→ INPUT FOR THIS TASK:

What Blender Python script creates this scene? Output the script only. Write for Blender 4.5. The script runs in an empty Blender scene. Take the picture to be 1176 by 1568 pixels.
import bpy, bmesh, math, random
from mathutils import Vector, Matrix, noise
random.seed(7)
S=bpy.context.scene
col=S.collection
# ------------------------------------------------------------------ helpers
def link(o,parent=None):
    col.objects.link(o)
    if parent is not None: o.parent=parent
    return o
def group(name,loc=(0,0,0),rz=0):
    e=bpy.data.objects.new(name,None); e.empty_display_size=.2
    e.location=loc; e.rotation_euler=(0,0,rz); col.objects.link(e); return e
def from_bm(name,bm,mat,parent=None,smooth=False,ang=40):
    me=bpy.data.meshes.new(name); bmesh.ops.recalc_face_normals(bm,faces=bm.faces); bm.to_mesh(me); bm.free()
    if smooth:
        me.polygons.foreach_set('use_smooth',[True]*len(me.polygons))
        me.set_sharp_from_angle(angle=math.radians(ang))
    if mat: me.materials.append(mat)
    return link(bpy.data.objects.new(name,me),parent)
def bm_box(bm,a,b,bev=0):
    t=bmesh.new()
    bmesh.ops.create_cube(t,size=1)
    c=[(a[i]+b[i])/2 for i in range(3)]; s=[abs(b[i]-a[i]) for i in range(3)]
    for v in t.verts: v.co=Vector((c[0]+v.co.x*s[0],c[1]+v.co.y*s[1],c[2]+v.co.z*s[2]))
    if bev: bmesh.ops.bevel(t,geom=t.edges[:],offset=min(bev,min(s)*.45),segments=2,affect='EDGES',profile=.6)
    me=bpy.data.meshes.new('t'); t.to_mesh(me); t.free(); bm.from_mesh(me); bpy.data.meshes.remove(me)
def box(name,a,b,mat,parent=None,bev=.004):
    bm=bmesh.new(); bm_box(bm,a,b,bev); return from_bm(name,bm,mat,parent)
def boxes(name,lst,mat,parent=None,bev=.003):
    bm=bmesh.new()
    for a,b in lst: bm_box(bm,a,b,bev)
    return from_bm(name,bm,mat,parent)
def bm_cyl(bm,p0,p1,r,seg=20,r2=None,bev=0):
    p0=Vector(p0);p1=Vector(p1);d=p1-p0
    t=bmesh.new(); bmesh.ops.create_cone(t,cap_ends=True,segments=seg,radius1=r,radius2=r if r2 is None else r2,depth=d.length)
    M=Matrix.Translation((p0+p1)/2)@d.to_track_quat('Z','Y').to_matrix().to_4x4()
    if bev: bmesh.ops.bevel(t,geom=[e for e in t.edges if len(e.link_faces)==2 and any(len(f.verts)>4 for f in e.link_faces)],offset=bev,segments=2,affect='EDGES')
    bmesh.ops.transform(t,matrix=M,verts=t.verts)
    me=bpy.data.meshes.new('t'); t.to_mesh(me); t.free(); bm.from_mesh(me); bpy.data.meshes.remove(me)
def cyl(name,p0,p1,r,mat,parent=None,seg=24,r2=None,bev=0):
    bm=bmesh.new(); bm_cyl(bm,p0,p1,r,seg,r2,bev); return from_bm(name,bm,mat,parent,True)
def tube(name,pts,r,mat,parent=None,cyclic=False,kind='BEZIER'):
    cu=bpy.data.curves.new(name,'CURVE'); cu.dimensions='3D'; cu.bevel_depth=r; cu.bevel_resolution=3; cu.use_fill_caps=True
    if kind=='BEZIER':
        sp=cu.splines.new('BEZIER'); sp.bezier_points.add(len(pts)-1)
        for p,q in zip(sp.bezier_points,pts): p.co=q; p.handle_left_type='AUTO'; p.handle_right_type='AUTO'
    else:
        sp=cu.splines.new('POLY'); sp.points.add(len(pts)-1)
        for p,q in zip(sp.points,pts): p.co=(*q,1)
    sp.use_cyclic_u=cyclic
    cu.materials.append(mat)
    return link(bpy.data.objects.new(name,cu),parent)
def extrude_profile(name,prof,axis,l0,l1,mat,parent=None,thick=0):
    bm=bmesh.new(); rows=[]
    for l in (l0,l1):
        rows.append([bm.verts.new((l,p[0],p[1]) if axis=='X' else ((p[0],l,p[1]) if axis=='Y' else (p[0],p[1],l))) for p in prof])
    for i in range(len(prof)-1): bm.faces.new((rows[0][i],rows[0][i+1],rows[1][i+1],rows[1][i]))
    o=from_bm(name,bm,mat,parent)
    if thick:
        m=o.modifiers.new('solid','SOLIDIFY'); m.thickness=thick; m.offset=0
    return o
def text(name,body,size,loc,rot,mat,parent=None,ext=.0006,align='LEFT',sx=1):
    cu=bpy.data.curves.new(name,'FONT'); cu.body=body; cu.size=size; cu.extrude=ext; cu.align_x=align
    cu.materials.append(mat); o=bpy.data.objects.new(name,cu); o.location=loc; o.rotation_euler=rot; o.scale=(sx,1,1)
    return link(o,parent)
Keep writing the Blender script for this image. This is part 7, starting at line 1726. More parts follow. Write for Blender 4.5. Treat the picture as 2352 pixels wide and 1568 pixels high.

→ EXERCISE DETAILS: Write each line above out exactly.

→ THE COMPLETED TASK:
What Blender Python script creates this scene? Output the script only. Write for Blender 4.5. The script runs in an empty Blender scene. Take the picture to be 1176 by 1568 pixels.
import bpy, bmesh, math, random
from mathutils import Vector, Matrix, noise
random.seed(7)
S=bpy.context.scene
col=S.collection
# ------------------------------------------------------------------ helpers
def link(o,parent=None):
    col.objects.link(o)
    if parent is not None: o.parent=parent
    return o
def group(name,loc=(0,0,0),rz=0):
    e=bpy.data.objects.new(name,None); e.empty_display_size=.2
    e.location=loc; e.rotation_euler=(0,0,rz); col.objects.link(e); return e
def from_bm(name,bm,mat,parent=None,smooth=False,ang=40):
    me=bpy.data.meshes.new(name); bmesh.ops.recalc_face_normals(bm,faces=bm.faces); bm.to_mesh(me); bm.free()
    if smooth:
        me.polygons.foreach_set('use_smooth',[True]*len(me.polygons))
        me.set_sharp_from_angle(angle=math.radians(ang))
    if mat: me.materials.append(mat)
    return link(bpy.data.objects.new(name,me),parent)
def bm_box(bm,a,b,bev=0):
    t=bmesh.new()
    bmesh.ops.create_cube(t,size=1)
    c=[(a[i]+b[i])/2 for i in range(3)]; s=[abs(b[i]-a[i]) for i in range(3)]
    for v in t.verts: v.co=Vector((c[0]+v.co.x*s[0],c[1]+v.co.y*s[1],c[2]+v.co.z*s[2]))
    if bev: bmesh.ops.bevel(t,geom=t.edges[:],offset=min(bev,min(s)*.45),segments=2,affect='EDGES',profile=.6)
    me=bpy.data.meshes.new('t'); t.to_mesh(me); t.free(); bm.from_mesh(me); bpy.data.meshes.remove(me)
def box(name,a,b,mat,parent=None,bev=.004):
    bm=bmesh.new(); bm_box(bm,a,b,bev); return from_bm(name,bm,mat,parent)
def boxes(name,lst,mat,parent=None,bev=.003):
    bm=bmesh.new()
    for a,b in lst: bm_box(bm,a,b,bev)
    return from_bm(name,bm,mat,parent)
def bm_cyl(bm,p0,p1,r,seg=20,r2=None,bev=0):
    p0=Vector(p0);p1=Vector(p1);d=p1-p0
    t=bmesh.new(); bmesh.ops.create_cone(t,cap_ends=True,segments=seg,radius1=r,radius2=r if r2 is None else r2,depth=d.length)
    M=Matrix.Translation((p0+p1)/2)@d.to_track_quat('Z','Y').to_matrix().to_4x4()
    if bev: bmesh.ops.bevel(t,geom=[e for e in t.edges if len(e.link_faces)==2 and any(len(f.verts)>4 for f in e.link_faces)],offset=bev,segments=2,affect='EDGES')
    bmesh.ops.transform(t,matrix=M,verts=t.verts)
    me=bpy.data.meshes.new('t'); t.to_mesh(me); t.free(); bm.from_mesh(me); bpy.data.meshes.remove(me)
def cyl(name,p0,p1,r,mat,parent=None,seg=24,r2=None,bev=0):
    bm=bmesh.new(); bm_cyl(bm,p0,p1,r,seg,r2,bev); return from_bm(name,bm,mat,parent,True)
def tube(name,pts,r,mat,parent=None,cyclic=False,kind='BEZIER'):
    cu=bpy.data.curves.new(name,'CURVE'); cu.dimensions='3D'; cu.bevel_depth=r; cu.bevel_resolution=3; cu.use_fill_caps=True
    if kind=='BEZIER':
        sp=cu.splines.new('BEZIER'); sp.bezier_points.add(len(pts)-1)
        for p,q in zip(sp.bezier_points,pts): p.co=q; p.handle_left_type='AUTO'; p.handle_right_type='AUTO'
    else:
        sp=cu.splines.new('POLY'); sp.points.add(len(pts)-1)
        for p,q in zip(sp.points,pts): p.co=(*q,1)
    sp.use_cyclic_u=cyclic
    cu.materials.append(mat)
    return link(bpy.data.objects.new(name,cu),parent)
def extrude_profile(name,prof,axis,l0,l1,mat,parent=None,thick=0):
    bm=bmesh.new(); rows=[]
    for l in (l0,l1):
        rows.append([bm.verts.new((l,p[0],p[1]) if axis=='X' else ((p[0],l,p[1]) if axis=='Y' else (p[0],p[1],l))) for p in prof])
    for i in range(len(prof)-1): bm.faces.new((rows[0][i],rows[0][i+1],rows[1][i+1],rows[1][i]))
    o=from_bm(name,bm,mat,parent)
    if thick:
        m=o.modifiers.new('solid','SOLIDIFY'); m.thickness=thick; m.offset=0
    return o
def text(name,body,size,loc,rot,mat,parent=None,ext=.0006,align='LEFT',sx=1):
    cu=bpy.data.curves.new(name,'FONT'); cu.body=body; cu.size=size; cu.extrude=ext; cu.align_x=align
    cu.materials.append(mat); o=bpy.data.objects.new(name,cu); o.location=loc; o.rotation_euler=rot; o.scale=(sx,1,1)
    return link(o,parent)
Keep writing the Blender script for this image. This is part 7, starting at line 1726. More parts follow. Write for Blender 4.5. Treat the picture as 2352 pixels wide and 1568 pixels high.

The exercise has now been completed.